-- Supplied entries --

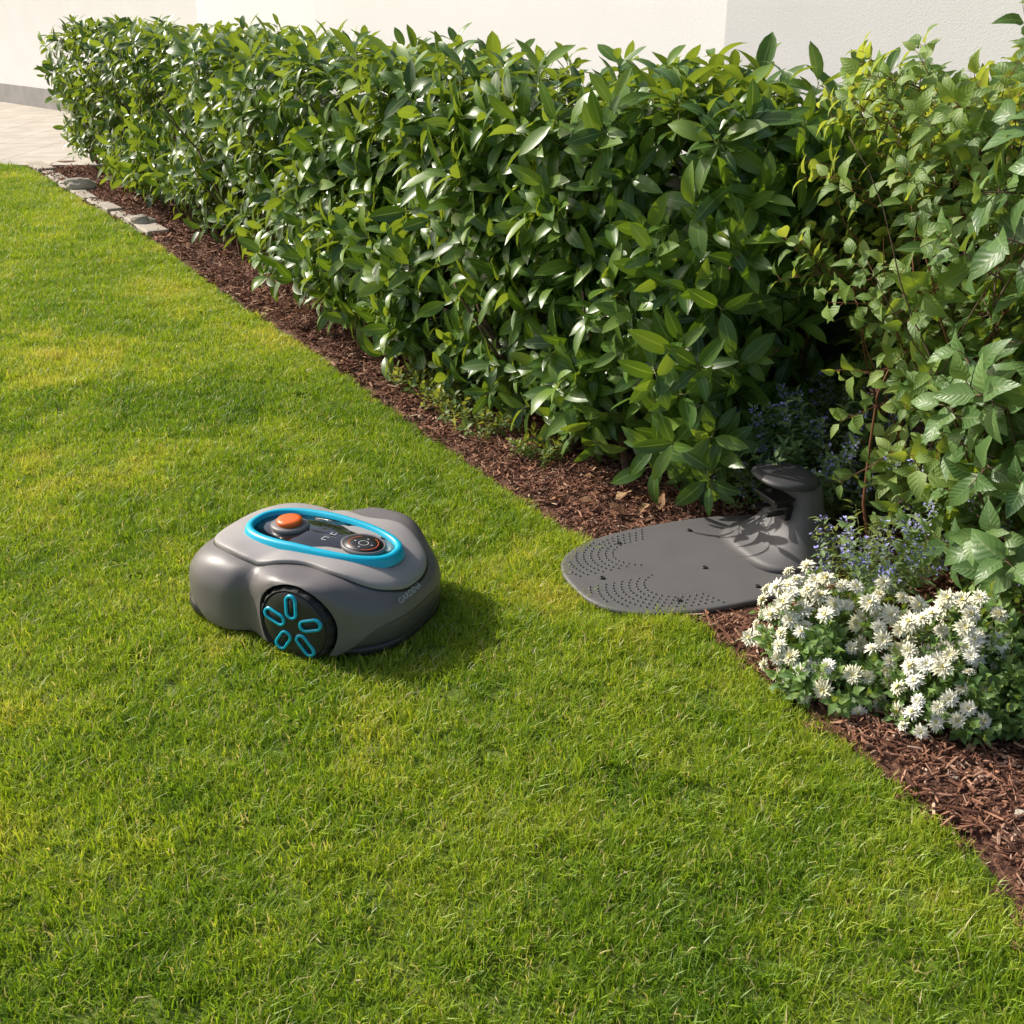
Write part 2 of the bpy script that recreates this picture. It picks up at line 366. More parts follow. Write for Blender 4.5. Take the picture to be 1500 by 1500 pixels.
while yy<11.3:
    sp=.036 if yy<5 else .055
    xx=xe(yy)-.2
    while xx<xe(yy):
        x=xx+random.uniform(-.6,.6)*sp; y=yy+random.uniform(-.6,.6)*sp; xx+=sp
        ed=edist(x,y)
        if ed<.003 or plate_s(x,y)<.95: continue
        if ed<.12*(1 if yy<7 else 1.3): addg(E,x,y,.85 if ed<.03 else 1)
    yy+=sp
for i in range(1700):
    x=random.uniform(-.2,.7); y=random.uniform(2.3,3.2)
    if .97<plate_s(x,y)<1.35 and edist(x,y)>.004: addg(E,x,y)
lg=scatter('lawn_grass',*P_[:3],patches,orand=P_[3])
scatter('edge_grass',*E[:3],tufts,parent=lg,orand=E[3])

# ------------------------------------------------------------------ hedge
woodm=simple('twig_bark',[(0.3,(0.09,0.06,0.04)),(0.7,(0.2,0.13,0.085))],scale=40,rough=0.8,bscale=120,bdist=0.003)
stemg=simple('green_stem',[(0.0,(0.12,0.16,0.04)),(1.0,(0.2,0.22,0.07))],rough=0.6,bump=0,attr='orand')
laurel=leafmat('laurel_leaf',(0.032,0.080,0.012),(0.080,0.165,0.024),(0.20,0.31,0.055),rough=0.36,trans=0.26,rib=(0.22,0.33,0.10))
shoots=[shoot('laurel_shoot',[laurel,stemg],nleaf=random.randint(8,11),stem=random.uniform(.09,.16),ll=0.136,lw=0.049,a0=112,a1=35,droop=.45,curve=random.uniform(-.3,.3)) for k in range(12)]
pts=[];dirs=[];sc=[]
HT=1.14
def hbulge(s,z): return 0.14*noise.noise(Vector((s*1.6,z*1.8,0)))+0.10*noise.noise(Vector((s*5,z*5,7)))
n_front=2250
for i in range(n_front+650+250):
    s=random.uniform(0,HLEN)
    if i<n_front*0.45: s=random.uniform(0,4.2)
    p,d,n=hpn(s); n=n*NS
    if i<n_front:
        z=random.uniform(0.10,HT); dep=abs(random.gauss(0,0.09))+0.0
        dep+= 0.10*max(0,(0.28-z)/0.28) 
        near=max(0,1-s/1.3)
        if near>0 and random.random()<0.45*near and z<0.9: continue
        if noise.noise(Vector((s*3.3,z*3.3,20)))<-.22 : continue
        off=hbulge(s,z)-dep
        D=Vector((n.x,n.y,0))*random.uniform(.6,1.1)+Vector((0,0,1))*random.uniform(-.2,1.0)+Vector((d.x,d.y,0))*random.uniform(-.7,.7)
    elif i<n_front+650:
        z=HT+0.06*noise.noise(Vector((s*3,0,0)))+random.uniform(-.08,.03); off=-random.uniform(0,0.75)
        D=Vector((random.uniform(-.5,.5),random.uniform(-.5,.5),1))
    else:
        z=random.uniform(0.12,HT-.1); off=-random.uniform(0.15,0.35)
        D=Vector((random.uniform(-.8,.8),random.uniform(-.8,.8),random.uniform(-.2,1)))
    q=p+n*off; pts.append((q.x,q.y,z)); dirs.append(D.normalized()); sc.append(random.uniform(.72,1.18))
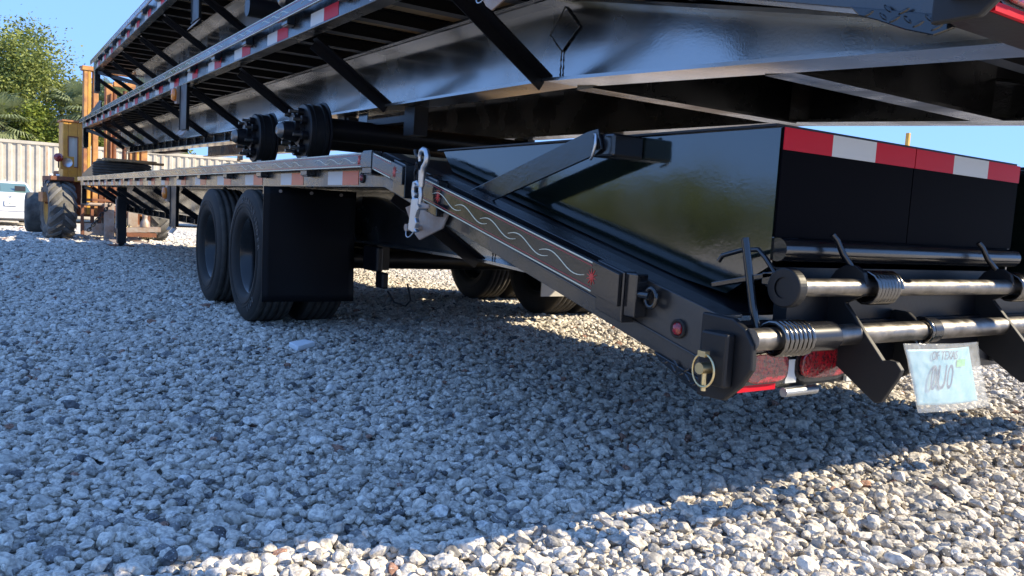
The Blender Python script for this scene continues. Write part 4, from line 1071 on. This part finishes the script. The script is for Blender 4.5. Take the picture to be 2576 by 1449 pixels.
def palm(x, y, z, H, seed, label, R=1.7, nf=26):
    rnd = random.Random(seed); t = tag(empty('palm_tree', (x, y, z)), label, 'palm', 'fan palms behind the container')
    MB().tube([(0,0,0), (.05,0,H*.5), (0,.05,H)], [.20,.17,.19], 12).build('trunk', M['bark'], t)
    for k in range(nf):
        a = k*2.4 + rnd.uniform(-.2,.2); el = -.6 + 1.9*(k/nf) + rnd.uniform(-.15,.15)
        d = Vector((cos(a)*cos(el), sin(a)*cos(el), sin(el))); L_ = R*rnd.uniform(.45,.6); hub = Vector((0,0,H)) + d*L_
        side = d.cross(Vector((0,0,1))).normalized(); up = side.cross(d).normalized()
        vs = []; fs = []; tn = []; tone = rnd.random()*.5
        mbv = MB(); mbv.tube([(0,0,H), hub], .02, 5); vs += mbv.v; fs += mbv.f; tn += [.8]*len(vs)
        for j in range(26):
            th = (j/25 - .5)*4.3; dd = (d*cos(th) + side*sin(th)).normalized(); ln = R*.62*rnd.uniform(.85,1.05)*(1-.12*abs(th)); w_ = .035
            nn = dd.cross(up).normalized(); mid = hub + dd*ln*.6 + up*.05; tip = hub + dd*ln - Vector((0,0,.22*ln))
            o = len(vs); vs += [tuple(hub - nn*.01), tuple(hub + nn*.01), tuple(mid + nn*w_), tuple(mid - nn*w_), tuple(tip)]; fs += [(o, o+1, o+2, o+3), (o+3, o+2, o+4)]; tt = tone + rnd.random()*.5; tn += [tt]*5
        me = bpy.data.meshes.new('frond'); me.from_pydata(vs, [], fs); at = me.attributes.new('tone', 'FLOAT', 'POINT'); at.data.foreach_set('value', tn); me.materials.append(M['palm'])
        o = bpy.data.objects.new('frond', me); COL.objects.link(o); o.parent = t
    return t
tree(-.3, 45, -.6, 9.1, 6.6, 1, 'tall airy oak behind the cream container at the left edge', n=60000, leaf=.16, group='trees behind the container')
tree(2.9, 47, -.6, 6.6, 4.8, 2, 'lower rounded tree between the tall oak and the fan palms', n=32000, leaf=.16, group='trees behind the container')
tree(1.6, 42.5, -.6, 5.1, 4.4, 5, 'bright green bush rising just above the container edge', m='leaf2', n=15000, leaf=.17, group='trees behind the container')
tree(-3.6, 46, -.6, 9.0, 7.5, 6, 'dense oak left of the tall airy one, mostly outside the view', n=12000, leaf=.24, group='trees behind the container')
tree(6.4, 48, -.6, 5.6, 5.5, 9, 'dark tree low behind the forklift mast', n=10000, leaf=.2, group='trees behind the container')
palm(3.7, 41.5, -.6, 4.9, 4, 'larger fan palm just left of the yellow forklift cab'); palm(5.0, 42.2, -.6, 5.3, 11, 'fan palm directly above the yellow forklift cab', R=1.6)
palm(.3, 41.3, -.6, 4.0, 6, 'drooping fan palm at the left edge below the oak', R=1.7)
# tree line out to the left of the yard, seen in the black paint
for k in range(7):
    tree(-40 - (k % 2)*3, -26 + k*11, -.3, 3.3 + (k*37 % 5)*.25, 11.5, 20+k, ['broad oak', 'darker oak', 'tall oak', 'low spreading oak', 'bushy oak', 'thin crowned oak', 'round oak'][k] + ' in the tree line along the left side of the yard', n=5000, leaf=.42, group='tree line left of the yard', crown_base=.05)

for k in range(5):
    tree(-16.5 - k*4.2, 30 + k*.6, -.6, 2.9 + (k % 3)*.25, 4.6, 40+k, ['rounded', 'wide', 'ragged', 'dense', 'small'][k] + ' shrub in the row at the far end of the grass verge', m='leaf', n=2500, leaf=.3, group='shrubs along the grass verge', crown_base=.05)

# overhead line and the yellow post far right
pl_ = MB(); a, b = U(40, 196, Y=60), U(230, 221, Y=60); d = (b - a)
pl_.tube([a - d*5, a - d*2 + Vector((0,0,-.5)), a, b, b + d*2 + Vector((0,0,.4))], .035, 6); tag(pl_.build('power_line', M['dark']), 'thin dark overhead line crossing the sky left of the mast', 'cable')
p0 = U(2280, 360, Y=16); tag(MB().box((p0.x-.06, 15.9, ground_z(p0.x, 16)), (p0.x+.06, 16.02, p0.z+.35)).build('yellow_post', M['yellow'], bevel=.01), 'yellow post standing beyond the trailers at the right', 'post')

-- Exercise aim --
Reproduce the records above from their first line to the line bearing "scatter('edge_grass',*E[:3],tufts,parent=lg,orand=E[3])", both ends included, leaving every picture out.

-- Correct result --
Write part 2 of the bpy script that recreates this picture. It picks up at line 366. More parts follow. Write for Blender 4.5. Take the picture to be 1500 by 1500 pixels.
while yy<11.3:
    sp=.036 if yy<5 else .055
    xx=xe(yy)-.2
    while xx<xe(yy):
        x=xx+random.uniform(-.6,.6)*sp; y=yy+random.uniform(-.6,.6)*sp; xx+=sp
        ed=edist(x,y)
        if ed<.003 or plate_s(x,y)<.95: continue
        if ed<.12*(1 if yy<7 else 1.3): addg(E,x,y,.85 if ed<.03 else 1)
    yy+=sp
for i in range(1700):
    x=random.uniform(-.2,.7); y=random.uniform(2.3,3.2)
    if .97<plate_s(x,y)<1.35 and edist(x,y)>.004: addg(E,x,y)
lg=scatter('lawn_grass',*P_[:3],patches,orand=P_[3])
scatter('edge_grass',*E[:3],tufts,parent=lg,orand=E[3])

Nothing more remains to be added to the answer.